**GIVEN INSTRUCTION**
Going from the top of the data below, give again each line through the one containing "SUN_AZ = math.atan2(SUN_DIR.x, SUN_DIR.y)", both ends kept.

INFORMATION SUPPLIED start

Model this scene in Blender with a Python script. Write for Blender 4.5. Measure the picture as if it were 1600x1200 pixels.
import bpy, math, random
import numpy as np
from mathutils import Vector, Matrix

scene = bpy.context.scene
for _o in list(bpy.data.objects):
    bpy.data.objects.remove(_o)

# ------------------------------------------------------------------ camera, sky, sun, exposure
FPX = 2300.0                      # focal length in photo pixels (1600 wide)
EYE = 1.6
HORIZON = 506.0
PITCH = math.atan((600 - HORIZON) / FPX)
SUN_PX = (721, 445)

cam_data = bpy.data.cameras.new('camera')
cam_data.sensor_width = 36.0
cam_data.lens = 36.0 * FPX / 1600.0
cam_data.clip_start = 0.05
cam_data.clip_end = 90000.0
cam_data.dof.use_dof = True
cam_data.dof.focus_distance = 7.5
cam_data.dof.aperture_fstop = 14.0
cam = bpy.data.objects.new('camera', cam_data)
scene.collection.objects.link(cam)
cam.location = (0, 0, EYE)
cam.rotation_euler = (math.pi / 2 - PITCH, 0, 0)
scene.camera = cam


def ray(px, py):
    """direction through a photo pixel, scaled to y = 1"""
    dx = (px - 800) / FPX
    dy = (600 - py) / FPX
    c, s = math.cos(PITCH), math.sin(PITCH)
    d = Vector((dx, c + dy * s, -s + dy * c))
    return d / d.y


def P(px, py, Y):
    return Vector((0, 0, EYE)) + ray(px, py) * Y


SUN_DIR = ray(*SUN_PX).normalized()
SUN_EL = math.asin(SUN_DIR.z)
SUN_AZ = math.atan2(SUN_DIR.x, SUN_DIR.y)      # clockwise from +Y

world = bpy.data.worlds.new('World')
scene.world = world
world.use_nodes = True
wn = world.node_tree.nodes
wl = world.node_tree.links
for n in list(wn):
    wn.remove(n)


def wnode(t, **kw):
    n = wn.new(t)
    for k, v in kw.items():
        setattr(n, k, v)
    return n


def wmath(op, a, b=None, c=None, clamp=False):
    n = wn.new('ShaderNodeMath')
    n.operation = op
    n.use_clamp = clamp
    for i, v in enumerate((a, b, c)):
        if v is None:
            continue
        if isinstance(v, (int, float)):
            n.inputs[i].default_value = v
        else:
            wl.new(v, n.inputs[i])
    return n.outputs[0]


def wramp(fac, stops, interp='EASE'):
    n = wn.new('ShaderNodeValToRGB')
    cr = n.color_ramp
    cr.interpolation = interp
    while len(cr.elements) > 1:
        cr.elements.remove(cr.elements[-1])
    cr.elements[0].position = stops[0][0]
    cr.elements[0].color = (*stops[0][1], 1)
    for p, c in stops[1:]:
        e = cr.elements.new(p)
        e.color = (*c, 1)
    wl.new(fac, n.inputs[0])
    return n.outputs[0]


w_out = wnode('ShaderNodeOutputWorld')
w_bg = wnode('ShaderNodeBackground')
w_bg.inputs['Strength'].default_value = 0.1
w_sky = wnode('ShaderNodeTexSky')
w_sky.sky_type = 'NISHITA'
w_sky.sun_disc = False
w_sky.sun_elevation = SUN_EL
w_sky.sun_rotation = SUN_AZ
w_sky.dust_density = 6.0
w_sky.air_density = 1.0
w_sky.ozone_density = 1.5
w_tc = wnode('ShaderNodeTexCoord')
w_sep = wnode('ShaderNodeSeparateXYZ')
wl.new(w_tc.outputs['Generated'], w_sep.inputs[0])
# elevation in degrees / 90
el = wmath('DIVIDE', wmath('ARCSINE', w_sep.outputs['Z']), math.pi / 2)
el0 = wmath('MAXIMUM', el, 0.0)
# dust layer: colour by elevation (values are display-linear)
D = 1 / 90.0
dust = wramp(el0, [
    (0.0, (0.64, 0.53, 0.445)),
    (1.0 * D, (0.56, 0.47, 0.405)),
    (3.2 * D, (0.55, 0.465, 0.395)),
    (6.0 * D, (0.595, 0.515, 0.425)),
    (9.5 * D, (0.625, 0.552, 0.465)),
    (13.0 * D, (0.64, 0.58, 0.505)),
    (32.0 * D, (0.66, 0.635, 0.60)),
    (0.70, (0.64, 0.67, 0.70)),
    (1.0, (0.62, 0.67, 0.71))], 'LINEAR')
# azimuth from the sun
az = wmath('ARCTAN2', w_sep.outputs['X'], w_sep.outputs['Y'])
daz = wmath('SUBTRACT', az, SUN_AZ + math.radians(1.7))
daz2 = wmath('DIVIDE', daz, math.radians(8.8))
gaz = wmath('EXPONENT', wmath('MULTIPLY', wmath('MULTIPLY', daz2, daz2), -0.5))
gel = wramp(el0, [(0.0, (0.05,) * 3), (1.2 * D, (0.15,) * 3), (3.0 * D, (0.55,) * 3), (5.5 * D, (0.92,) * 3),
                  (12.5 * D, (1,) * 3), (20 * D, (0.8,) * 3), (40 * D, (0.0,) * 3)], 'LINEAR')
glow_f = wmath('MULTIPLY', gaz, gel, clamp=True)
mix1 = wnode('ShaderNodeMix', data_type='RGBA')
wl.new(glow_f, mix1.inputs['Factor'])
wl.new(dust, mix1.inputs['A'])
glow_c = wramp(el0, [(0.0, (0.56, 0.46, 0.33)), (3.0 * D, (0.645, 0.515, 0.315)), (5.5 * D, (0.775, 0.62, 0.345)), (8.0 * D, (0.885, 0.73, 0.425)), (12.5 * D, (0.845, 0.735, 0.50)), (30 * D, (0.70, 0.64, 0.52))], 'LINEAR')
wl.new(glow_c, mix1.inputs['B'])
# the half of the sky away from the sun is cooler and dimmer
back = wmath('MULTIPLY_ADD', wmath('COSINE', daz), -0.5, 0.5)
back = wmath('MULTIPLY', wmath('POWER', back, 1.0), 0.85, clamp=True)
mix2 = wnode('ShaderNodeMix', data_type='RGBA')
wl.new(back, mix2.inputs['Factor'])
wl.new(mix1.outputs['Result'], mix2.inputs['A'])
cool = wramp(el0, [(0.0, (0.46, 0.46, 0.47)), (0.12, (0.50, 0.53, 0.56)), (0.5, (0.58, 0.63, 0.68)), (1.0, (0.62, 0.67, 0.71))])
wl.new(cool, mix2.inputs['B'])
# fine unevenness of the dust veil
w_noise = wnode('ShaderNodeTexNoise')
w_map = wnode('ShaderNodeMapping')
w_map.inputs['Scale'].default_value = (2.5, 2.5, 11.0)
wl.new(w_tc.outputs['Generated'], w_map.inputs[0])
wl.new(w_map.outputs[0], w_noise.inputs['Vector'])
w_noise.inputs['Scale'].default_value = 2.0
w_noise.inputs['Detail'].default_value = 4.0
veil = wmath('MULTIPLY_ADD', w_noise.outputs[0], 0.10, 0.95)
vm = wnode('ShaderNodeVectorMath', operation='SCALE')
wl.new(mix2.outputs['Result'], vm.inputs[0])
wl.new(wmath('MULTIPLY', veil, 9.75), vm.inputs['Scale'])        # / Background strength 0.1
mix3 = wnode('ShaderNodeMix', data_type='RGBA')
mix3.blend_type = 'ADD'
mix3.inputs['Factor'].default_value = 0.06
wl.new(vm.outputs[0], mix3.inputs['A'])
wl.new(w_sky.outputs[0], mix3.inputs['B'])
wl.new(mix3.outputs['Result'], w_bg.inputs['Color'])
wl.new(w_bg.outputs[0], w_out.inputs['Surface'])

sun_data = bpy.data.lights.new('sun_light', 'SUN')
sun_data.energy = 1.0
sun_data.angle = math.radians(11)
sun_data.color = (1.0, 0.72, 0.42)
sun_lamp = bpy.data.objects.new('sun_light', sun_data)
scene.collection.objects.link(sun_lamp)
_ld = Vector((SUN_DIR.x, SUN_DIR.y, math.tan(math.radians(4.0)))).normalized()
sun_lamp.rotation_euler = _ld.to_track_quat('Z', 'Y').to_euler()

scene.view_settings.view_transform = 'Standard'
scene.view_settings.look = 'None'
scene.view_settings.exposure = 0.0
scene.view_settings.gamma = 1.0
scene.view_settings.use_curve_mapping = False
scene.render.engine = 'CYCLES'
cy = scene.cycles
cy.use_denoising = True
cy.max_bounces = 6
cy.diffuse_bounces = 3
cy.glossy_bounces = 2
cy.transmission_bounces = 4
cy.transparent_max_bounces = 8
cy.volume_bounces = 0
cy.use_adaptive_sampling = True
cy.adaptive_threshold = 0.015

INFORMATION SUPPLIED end

**RESPONSE TO THIS TASK**
Model this scene in Blender with a Python script. Write for Blender 4.5. Measure the picture as if it were 1600x1200 pixels.
import bpy, math, random
import numpy as np
from mathutils import Vector, Matrix

scene = bpy.context.scene
for _o in list(bpy.data.objects):
    bpy.data.objects.remove(_o)

# ------------------------------------------------------------------ camera, sky, sun, exposure
FPX = 2300.0                      # focal length in photo pixels (1600 wide)
EYE = 1.6
HORIZON = 506.0
PITCH = math.atan((600 - HORIZON) / FPX)
SUN_PX = (721, 445)

cam_data = bpy.data.cameras.new('camera')
cam_data.sensor_width = 36.0
cam_data.lens = 36.0 * FPX / 1600.0
cam_data.clip_start = 0.05
cam_data.clip_end = 90000.0
cam_data.dof.use_dof = True
cam_data.dof.focus_distance = 7.5
cam_data.dof.aperture_fstop = 14.0
cam = bpy.data.objects.new('camera', cam_data)
scene.collection.objects.link(cam)
cam.location = (0, 0, EYE)
cam.rotation_euler = (math.pi / 2 - PITCH, 0, 0)
scene.camera = cam


def ray(px, py):
    """direction through a photo pixel, scaled to y = 1"""
    dx = (px - 800) / FPX
    dy = (600 - py) / FPX
    c, s = math.cos(PITCH), math.sin(PITCH)
    d = Vector((dx, c + dy * s, -s + dy * c))
    return d / d.y


def P(px, py, Y):
    return Vector((0, 0, EYE)) + ray(px, py) * Y


SUN_DIR = ray(*SUN_PX).normalized()
SUN_EL = math.asin(SUN_DIR.z)
SUN_AZ = math.atan2(SUN_DIR.x, SUN_DIR.y)      # clockwise from +Y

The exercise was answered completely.